Obama’s Legacy Is Looking Pretty Good Today. Just One Problem: Iran. 

Iranians walk over a picture of President Obama during a demonstration against the nuclear agreement in Tehran on May 29, 2015.

Photo by Atta Kenare/AFP/Getty Images

On a day when the Supreme Court shot down a major challenge to President Obama’s domestic legacy, things aren’t looking quite so promising for what he hopes will be his most significant lasting foreign policy accomplishment: a comprehensive deal ending the long standoff over Iran’s nuclear program. 

A group of high-ranking experts, former politicians, and diplomats issued an open letter today warning that the deal currently on the table “will not prevent Iran from having a nuclear weapons capability” and “may fall short of meeting the administration’s own standard of a ‘good’ agreement.” Among the signatories are five former Obama administration advisers, including former CIA Director David Petraeus and former Middle East negotiator and Iran policy chief Dennis Ross. Republicans are already seizing on the letter (Jeb Bush tweeted it to his followers this morning) as evidence that not even the president’s supporters will back the deal.

Any agreement that is reached will be subject to a congressional review period, and the letter will bolster the case of opponents who argue that the White House is giving away the store out of an overwhelming desire to save the deal. Even getting to a deal that Republicans can try to kill is hardly a foregone conclusion at this point. The deadline for an agreement is June 30, and right now it seems very likely it could be extended at least a few days—but that might not be enough. Russia’s deputy foreign minister, Sergei Ryabkov, who is attending the talks, says the agreement is 90 percent completed, “but this concerns the amount of the text, not the importance of the issues.”  Those issues are going to be tough ones to crack.

Last week Secretary of State John Kerry suggested that the U.S. was “not fixated” on Iran accounting for past military nuclear activities—which it has been highly reluctant to do—and was more concerned about preventing a bomb in the future. But after days of heavy criticism and questions from the U.S. media, Kerry reportedly telephoned his Iranian counterpart to inform him that “the past does matter.” Even more concerning, earlier this week Iran’s supreme leader, Ayatollah Ali Khamenei, demanded that sanctions be lifted before Iran dismantles its nuclear infrastructure, and ruled out a freeze on nuclear enrichments or international inspections—both of which were important components of the preliminary deal last spring.

I still think it’s a mistake to assume the talks are doomed.

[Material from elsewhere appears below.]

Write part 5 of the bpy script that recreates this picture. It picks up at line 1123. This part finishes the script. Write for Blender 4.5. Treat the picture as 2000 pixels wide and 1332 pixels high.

They’ve been prematurely declared doomed before, and yet here we are, with everyone still talking. According to the Washington Post, the current U.S. plan to bridge the gap on the sanctions relief timing, which has been the biggest public sticking point, is to draft language that provides “for an ‘implementation period,’ after which Iran could declare that sanctions would be lifted on ‘day one’ after that period.”

Basically, the negotiators need to craft language that will let the Iranians say that sanctions relief will be immediate, and let the Americans say that it will be gradual. This will likely require some obfuscating if not outright misleading language. For this deal to work, these politicians need to act like politicians.